It ( Es ) thinks, in the abyss without human.

Not〈 I 〉 but 〈 It 〉 thinks, or 〈 Thought 〉 thinks …….

▶ 『 プラスティック・ラブ 』と NEW JEANS

 

▧  シンガーソングライターの竹内まりやがデビュー45周年の節目に、2014年の『 TRAD 』以来10年ぶりのオリジナルアルバム『 Precious Days 』を2024年10月16日に発売するとの記事が昨日 ( 2024.07.11 ) 上がってました。ファンの方は喜んでいるでしょう。竹内まりやといえば、少し前にK-POPアイドルの NEW JEANS が東京ドームのファンミーティング ( 日本的に言う所のコンサートやライブの事 ) でメンバーのへインが竹内まりやの『 プラスティック・ラブ 』をカバーした事が話題 ( ハニによる松田聖子の『 青い珊瑚礁 』のカバーと共に ) になりましたね。

▧  もちろん、これは NEW JEANS が所属する ADOR の代表、ミン・ヒジンによる日本のファンを楽しませる為の見事な演出なのですが ( 2000年代生まれの NEW JEANS のメンバーが元から知らないのは当然として1979年生まれのミン・ヒジンですらリアルタイムでは聴いていないんですよね )、面白いのは観客が最も沸いたのは『 青い珊瑚礁 』であり『 プラスティック・ラブ 』がそれに次ぐものだったという点で、ファン層の興味対象がアイドルカテゴリー的であり ( 松田聖子は世代を超えているアイドルなので )、アーティスティックな竹内まりやは名前こそ知られてはいても『 プラスティック・ラブ 』は『 青い珊瑚礁 』程の知名度は無いのだろうなという事です。

▧  それは NEW JEANS がカバーしたから『 プラスティック・ラブ 』を知ったという方が意外と多いだろうという事でもありますね ( 世代差に関係なく )。実際、YouTube のコメントを見ていても絶賛しているのは、おそらく NEW JEANS のファンばかりで昔からの竹内まりやの熱心なファンは余り騒いでいないのが面白い ( このカバーが竹内まりや本人にも認知されているのはファンも知っているのでしょうけど )。

▧  昔からの竹内まりやのコアなファンからしたら、アイドルファンたちの "にわか認知" について今更コメントしようもないでしょうが、このような緩やかな認知は楽曲を生き延びさせるのに必要な現象なのだな と僕は改めて思いましたね、今回のカバーに限った事だけではなく。
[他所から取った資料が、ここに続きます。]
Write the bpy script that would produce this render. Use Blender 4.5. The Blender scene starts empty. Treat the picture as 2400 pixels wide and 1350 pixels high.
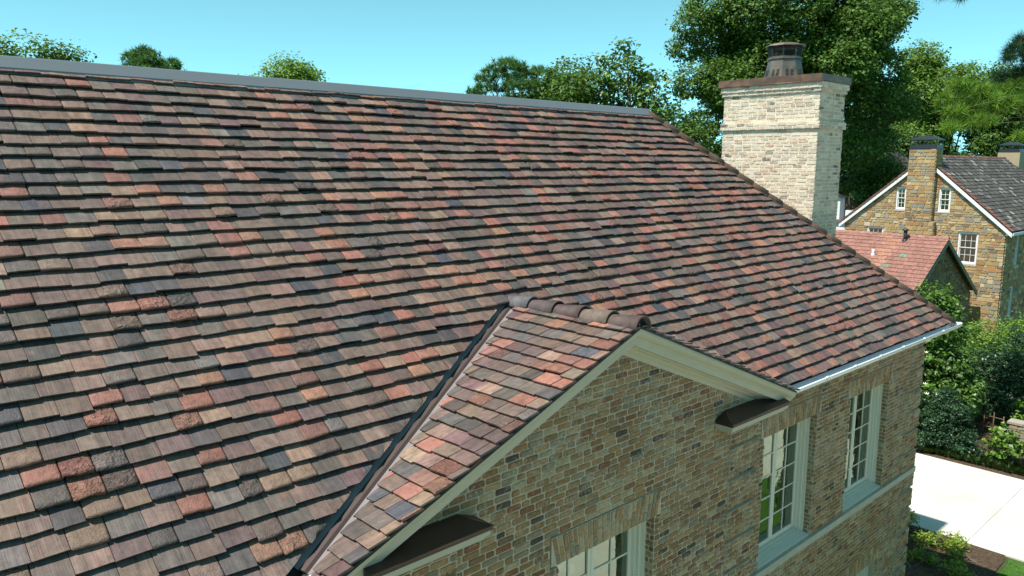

コアなファンはアーティストを支える大切な要素であり、アーティストへの理解を深堀させてくれるものなのですが、多分それだけでは1人の人間の人生以上に楽曲を生き延びさせる事は出来ない。コアなファンだって、アーティスト本人だって、いつかは年老いていなくなりますからね。対象 ( 楽曲など ) を深くは理解しないが緩やかな認知に留まるという世間の一般的現象 は、にわか的で浅はかなものであるとしても、対象に対してアクセスする自由が誰にでも保障された "緩衝圏域" が対象の周囲には出現している事を示している。確かにそれは漠然としたものです。しかし、そのような "間接圏域" がある事こそが、対象本体に直接的にアクセスするような深堀りの技術が無くとも、真の対象の周囲に "存続性 / 永続性" の空気・雰囲気を形作る事に至るのです ( そのようなものがあるのだなというくらいの感覚の構築ですね )。これはとても大切な事です。もっとも、僕自身は当ブログの映画考察などでも分かるように、かなり物事を深堀して考える人間なのですが ( 笑 )。

▧  それにしてもミン・ヒジンの行動は速かった。6月26・27日の東京ドーム公演で好評だったハニの『 青い珊瑚礁 』、へインの『 プラスティック・ラブ 』を7月6日の日テレの音楽番組『 THE MISIC DAY 』で披露させるというフットワークの軽さ。「 プラスティック・ラブ 」って元は竹内まりやが30才手前で発売したアルバム『 VARIETY ( 1984年発売 ) 』の収録曲だったのですが、これを16才のへインが自分の曲であるかのように堂々と歌ったのは衝撃でしたね。凄いプロデュースですよ。